Enfin, nous avons ouvert un quatrième chantier portant sur l'élargissement des conditions de recrutement en contrat, avec la volonté d'harmoniser les durées des contrats sur deux fois trois ans, de créer un contrat de mission, mais aussi d'assouplir les règles et d'élargir les dérogations qui permettent de recruter par contrat, y compris pour les emplois fonctionnels – nous en avons débattu au cours de l'été dernier. Il ne s'agit pas de remettre en cause le principe général d'occupation des emplois permanents par des agents titulaires, mais bien de donner plus de liberté aux employeurs publics et à celles et ceux de nos concitoyens qui souhaiteraient mettre leurs compétences au service de l'administration pendant un temps donné. Nous voulons aussi saisir l'occasion qui nous est donnée d'améliorer les conditions d'emploi des contractuels et de lutter contre la précarité – résultant notamment de l'enchaînement des contrats courts – en fixant un référentiel de salaire pour encadrer le niveau de rémunération des contractuels en fonction de leur qualification et du poste occupé.
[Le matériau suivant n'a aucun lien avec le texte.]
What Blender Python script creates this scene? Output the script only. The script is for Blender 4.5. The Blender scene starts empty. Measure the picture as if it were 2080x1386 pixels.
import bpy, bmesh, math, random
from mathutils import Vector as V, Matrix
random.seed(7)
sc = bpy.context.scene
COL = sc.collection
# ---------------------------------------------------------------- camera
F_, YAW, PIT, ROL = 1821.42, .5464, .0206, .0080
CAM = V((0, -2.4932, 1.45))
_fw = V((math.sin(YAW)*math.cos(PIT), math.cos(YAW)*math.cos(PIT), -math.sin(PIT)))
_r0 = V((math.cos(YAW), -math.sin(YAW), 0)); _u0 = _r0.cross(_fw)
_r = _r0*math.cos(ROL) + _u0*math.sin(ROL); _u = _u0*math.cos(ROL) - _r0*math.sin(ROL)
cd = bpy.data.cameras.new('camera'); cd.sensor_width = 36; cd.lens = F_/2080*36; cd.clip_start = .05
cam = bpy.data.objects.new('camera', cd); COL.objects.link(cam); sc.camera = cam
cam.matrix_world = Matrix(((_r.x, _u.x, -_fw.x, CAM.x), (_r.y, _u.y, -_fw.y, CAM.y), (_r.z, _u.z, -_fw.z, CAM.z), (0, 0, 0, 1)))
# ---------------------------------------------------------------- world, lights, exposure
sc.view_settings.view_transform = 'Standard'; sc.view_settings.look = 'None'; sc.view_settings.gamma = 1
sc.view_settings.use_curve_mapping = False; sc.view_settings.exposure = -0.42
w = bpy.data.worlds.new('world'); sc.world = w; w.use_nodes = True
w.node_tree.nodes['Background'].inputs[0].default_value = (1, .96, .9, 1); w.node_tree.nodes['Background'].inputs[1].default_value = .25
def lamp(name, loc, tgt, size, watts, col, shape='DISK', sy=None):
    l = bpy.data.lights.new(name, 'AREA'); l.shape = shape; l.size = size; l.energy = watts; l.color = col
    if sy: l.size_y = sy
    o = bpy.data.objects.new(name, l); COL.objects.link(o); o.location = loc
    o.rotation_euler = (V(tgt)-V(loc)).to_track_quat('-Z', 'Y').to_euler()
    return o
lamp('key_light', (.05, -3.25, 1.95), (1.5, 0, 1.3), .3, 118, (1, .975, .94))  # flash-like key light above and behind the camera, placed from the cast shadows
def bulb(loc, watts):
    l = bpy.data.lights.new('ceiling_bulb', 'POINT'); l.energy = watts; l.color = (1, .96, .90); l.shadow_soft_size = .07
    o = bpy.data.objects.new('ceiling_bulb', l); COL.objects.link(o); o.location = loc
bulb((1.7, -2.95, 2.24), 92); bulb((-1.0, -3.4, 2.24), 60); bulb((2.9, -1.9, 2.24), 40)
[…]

Si une majorité de syndicats – au sens des accords majoritaires dits de Bercy – validait le protocole d'accord relatif à l'égalité professionnelle entre les femmes et les hommes dans la fonction publique, nous profiterions évidemment de ce futur véhicule législatif pour transcrire dans la loi l'ensemble des dispositions dudit protocole, que nous avons proposé la semaine dernière aux organisations syndicales, et sur lequel ils doivent se prononcer d'ici au 26 novembre prochain. Ce serait, me semble-t-il, une belle occasion à saisir pour faire en sorte de donner une force légale aux dispositions sur lesquelles nous avons commencé à échanger.

Je me tiens maintenant à la disposition de votre Commission pour répondre aux questions que vous souhaiteriez me poser.